### WHAT THE EXERCISE ASKS
Set down, exactly as written, the lines from the top of the data to the line that holds "barn', loc=pb, nlimb=12)", and omit the pictures.

### GIVEN INFORMATION
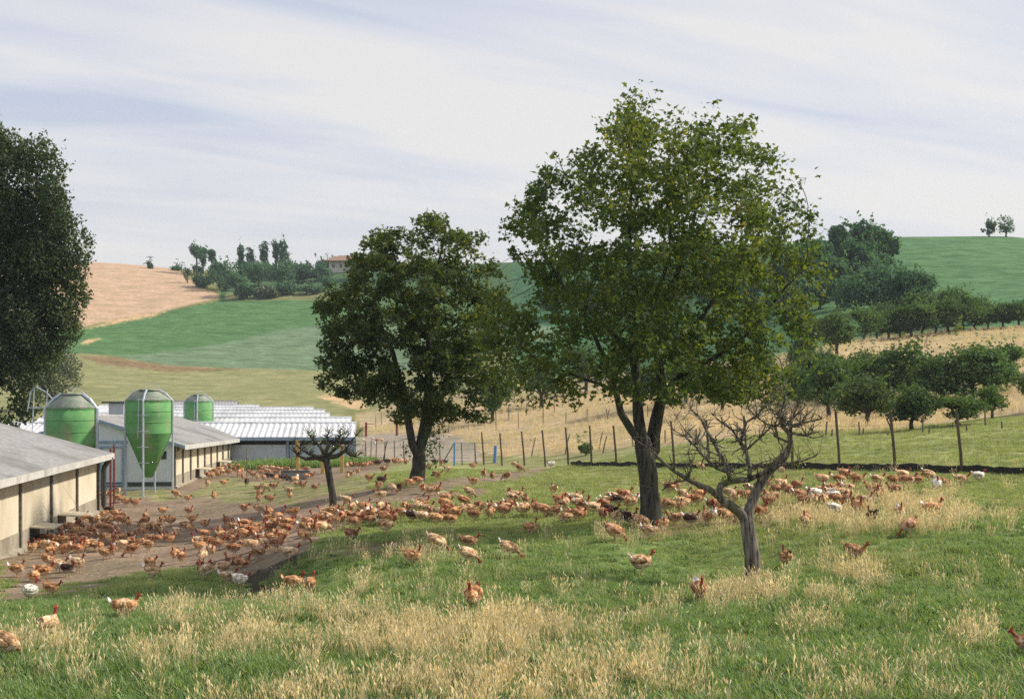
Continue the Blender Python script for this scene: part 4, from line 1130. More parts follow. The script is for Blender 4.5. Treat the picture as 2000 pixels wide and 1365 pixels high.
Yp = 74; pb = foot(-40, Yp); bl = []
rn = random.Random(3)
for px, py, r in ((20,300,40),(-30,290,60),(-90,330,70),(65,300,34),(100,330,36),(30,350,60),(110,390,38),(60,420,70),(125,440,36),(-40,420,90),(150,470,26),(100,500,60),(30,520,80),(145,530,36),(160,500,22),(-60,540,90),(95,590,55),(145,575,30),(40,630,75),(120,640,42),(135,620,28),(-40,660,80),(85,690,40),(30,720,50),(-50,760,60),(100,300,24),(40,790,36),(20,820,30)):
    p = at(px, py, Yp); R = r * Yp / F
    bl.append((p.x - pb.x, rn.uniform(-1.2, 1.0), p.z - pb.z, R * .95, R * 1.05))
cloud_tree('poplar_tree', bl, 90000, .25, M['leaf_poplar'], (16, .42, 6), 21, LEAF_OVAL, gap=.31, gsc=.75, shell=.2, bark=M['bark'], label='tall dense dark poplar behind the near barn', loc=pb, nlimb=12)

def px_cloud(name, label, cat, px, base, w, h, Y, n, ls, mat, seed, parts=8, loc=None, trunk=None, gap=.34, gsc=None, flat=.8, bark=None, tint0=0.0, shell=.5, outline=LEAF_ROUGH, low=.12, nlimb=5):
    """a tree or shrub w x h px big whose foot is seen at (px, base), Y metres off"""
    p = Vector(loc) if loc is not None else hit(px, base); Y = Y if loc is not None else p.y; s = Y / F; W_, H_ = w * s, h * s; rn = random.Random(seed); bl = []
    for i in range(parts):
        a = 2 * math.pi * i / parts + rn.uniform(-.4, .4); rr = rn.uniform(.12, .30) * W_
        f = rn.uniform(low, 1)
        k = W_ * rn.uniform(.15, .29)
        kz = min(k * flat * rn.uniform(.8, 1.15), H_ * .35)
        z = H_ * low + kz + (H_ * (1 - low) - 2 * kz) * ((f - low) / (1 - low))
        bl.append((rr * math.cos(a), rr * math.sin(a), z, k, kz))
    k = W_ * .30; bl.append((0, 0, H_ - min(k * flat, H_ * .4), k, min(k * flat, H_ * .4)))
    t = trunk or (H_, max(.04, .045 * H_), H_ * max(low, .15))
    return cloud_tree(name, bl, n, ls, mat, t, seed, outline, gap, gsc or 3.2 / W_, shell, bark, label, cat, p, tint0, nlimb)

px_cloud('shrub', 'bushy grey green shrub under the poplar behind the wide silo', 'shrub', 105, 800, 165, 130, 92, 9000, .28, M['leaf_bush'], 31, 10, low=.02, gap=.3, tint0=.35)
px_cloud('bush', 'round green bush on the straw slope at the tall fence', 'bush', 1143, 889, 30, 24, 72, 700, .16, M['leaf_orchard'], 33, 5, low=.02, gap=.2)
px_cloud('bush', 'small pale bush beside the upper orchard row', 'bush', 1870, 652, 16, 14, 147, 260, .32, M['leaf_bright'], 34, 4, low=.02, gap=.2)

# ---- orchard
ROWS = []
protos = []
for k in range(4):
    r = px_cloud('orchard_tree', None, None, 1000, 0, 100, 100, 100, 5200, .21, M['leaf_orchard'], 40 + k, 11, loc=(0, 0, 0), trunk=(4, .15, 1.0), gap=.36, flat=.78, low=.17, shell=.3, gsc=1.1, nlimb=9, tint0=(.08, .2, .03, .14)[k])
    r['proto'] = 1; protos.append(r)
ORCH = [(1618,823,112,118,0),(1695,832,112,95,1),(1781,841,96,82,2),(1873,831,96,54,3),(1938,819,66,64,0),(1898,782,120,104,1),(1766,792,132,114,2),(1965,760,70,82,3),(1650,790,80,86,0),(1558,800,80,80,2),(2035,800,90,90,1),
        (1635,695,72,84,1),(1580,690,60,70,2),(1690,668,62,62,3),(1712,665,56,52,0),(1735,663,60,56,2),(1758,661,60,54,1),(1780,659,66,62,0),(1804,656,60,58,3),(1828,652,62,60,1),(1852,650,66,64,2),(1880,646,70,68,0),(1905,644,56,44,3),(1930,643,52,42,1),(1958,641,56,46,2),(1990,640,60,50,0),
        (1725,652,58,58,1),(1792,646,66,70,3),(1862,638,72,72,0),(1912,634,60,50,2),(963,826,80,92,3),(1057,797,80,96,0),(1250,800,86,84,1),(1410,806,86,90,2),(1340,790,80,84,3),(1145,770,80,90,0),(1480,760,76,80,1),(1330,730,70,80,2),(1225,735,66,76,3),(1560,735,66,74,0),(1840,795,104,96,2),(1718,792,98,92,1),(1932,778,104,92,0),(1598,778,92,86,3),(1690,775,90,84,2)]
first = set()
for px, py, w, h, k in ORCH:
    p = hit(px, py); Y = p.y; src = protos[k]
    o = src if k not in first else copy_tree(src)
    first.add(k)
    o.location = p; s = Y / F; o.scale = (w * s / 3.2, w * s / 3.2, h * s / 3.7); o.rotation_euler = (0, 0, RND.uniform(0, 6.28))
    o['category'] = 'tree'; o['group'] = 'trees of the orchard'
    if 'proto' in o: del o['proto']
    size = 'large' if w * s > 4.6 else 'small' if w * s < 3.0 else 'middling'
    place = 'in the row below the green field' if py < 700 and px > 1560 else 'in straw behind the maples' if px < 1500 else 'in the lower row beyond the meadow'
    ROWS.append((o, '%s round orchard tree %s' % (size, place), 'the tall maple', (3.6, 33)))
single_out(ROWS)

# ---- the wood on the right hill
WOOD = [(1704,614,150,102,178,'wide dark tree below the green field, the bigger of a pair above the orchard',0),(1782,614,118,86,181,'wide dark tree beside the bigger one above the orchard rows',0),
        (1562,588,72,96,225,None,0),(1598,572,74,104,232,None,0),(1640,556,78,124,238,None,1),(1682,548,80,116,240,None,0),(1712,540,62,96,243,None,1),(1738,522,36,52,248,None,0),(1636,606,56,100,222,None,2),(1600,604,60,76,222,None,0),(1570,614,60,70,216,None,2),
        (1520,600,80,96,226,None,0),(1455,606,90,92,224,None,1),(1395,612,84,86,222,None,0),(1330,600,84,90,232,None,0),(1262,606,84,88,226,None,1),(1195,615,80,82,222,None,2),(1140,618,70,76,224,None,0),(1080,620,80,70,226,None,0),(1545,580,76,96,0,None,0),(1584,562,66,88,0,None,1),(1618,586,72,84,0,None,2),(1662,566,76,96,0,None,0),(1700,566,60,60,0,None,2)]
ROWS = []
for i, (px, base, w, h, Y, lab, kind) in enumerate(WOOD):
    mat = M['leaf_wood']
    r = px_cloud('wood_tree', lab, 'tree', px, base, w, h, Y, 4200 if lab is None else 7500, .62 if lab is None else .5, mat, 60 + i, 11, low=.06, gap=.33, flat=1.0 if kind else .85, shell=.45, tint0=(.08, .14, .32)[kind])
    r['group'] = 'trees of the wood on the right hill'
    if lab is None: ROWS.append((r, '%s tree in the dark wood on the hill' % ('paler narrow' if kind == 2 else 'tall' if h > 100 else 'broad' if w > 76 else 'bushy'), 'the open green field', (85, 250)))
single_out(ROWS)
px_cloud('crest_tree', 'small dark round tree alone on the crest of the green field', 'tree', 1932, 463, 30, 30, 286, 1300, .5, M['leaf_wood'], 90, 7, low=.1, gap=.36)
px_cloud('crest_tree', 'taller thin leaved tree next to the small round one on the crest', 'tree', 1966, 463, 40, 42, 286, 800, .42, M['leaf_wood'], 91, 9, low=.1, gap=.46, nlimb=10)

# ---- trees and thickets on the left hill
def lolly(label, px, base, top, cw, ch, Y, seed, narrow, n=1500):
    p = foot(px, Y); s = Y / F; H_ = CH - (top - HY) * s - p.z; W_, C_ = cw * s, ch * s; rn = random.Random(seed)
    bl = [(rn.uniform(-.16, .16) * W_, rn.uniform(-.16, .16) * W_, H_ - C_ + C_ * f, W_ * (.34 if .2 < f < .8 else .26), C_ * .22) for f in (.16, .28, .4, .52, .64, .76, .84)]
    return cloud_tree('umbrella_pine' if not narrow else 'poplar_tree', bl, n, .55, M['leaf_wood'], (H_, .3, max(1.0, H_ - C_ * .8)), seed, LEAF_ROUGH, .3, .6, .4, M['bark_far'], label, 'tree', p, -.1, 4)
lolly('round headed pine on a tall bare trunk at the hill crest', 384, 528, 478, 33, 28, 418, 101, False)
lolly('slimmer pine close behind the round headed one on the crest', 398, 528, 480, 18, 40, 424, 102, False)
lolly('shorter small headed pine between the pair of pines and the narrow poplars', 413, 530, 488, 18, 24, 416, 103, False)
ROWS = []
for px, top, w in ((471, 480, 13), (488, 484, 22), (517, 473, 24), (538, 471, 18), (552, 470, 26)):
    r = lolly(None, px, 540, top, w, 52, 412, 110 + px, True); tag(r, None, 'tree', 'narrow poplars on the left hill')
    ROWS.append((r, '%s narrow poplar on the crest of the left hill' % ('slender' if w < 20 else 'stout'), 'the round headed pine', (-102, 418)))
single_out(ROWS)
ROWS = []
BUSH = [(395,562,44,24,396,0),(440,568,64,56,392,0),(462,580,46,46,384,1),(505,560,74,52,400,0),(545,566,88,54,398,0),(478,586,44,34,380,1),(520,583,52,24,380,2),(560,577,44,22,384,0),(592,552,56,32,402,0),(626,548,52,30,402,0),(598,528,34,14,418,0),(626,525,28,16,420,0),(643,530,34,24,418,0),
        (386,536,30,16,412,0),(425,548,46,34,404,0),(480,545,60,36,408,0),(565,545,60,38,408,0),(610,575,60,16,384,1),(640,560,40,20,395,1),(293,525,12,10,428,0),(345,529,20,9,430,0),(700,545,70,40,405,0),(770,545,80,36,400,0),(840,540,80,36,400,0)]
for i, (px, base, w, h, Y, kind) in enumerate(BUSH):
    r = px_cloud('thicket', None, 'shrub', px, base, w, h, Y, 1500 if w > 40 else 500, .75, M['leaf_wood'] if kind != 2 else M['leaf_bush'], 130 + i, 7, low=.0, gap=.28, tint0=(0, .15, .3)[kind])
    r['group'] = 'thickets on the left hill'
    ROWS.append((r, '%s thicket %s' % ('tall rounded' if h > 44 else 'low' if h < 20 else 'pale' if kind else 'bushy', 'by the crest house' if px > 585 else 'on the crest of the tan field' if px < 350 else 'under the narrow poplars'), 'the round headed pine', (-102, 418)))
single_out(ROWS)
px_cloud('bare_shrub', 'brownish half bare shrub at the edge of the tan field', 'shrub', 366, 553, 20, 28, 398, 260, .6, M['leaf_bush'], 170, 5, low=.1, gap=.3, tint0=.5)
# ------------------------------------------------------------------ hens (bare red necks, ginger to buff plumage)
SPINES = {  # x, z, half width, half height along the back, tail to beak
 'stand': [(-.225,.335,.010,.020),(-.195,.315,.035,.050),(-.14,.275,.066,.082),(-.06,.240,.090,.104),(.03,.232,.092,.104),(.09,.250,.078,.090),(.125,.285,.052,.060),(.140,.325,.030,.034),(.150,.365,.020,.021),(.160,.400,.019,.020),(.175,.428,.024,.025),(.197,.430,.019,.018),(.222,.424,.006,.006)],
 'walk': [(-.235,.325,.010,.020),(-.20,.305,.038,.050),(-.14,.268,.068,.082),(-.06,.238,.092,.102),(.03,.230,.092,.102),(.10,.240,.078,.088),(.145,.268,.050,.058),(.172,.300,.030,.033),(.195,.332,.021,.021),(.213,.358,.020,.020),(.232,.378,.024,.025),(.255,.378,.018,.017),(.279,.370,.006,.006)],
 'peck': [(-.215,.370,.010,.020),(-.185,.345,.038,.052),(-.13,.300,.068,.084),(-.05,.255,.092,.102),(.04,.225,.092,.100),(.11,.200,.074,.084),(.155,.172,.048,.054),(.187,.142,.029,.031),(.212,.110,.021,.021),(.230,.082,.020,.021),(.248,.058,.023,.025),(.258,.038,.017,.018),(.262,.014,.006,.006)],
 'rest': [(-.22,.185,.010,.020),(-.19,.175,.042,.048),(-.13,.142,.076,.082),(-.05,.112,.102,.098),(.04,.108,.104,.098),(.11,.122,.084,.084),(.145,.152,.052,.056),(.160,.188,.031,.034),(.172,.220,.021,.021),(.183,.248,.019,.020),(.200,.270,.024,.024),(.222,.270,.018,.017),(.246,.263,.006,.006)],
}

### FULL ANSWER
Continue the Blender Python script for this scene: part 4, from line 1130. More parts follow. The script is for Blender 4.5. Treat the picture as 2000 pixels wide and 1365 pixels high.
Yp = 74; pb = foot(-40, Yp); bl = []
rn = random.Random(3)
for px, py, r in ((20,300,40),(-30,290,60),(-90,330,70),(65,300,34),(100,330,36),(30,350,60),(110,390,38),(60,420,70),(125,440,36),(-40,420,90),(150,470,26),(100,500,60),(30,520,80),(145,530,36),(160,500,22),(-60,540,90),(95,590,55),(145,575,30),(40,630,75),(120,640,42),(135,620,28),(-40,660,80),(85,690,40),(30,720,50),(-50,760,60),(100,300,24),(40,790,36),(20,820,30)):
    p = at(px, py, Yp); R = r * Yp / F
    bl.append((p.x - pb.x, rn.uniform(-1.2, 1.0), p.z - pb.z, R * .95, R * 1.05))
cloud_tree('poplar_tree', bl, 90000, .25, M['leaf_poplar'], (16, .42, 6), 21, LEAF_OVAL, gap=.31, gsc=.75, shell=.2, bark=M['bark'], label='tall dense dark poplar behind the near barn', loc=pb, nlimb=12)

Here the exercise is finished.